The  starting point of the linux filesystem is "/". All other folders and files reside somewhere inside this folder. Even the various storage media (hard disk , CD/DVD drive , USB drive  all reside in this folder)

The following table summarizes the filesystem of a typical LINUX install. 

Directory Content
/bin Common programs, shared by the system, the system administrator and the users.
/boot The startup files and the kernel, vmlinuz. In recent distributions also grub data. Grub is the GRand Unified Boot loader and is an attempt to get rid of the many different boot-loaders we know today.
/dev Contains references to all the CPU peripheral hardware, which are represented as files with special properties.
/etc Most important system configuration files are in /etc, this directory contains data similar to those in the Control Panel in Windows
/home Home directories of the common users.
/initrd (on some distributions) Information for booting. Do not remove!
/lib Library files, includes files for all kinds of programs needed by the system and the users.
/lost+found Every partition has a lost+found in its upper directory. Files that were saved during failures are here.

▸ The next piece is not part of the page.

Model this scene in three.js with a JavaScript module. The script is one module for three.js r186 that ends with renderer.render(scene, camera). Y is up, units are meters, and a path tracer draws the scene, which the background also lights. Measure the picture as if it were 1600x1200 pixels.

/misc  For miscellaneous purposes. 
/mnt Standard mount point for external file systems, e.g. a CD-ROM or a digital camera.
/net Standard mount point for entire remote file systems
/opt Typically contains extra and third party software.
/proc A virtual file system containing information about system resources. More information about the meaning of the files in proc is obtained by entering the command man proc in a terminal window.
/root The administrative user's home directory. Mind the difference between /, the root directory and /root, the home directory of the root user.
/sbin Programs for use by the system and the system administrator.
/tmp Temporary space for use by the system.
/usr Programs, libraries, documentation etc. for all user-related programs.
/var Storage for all variable files and temporary files created by users, such as log files, the mail queue, the print spooler area, space for temporary storage of files downloaded from the Internet, or to keep an image of a CD before burning it.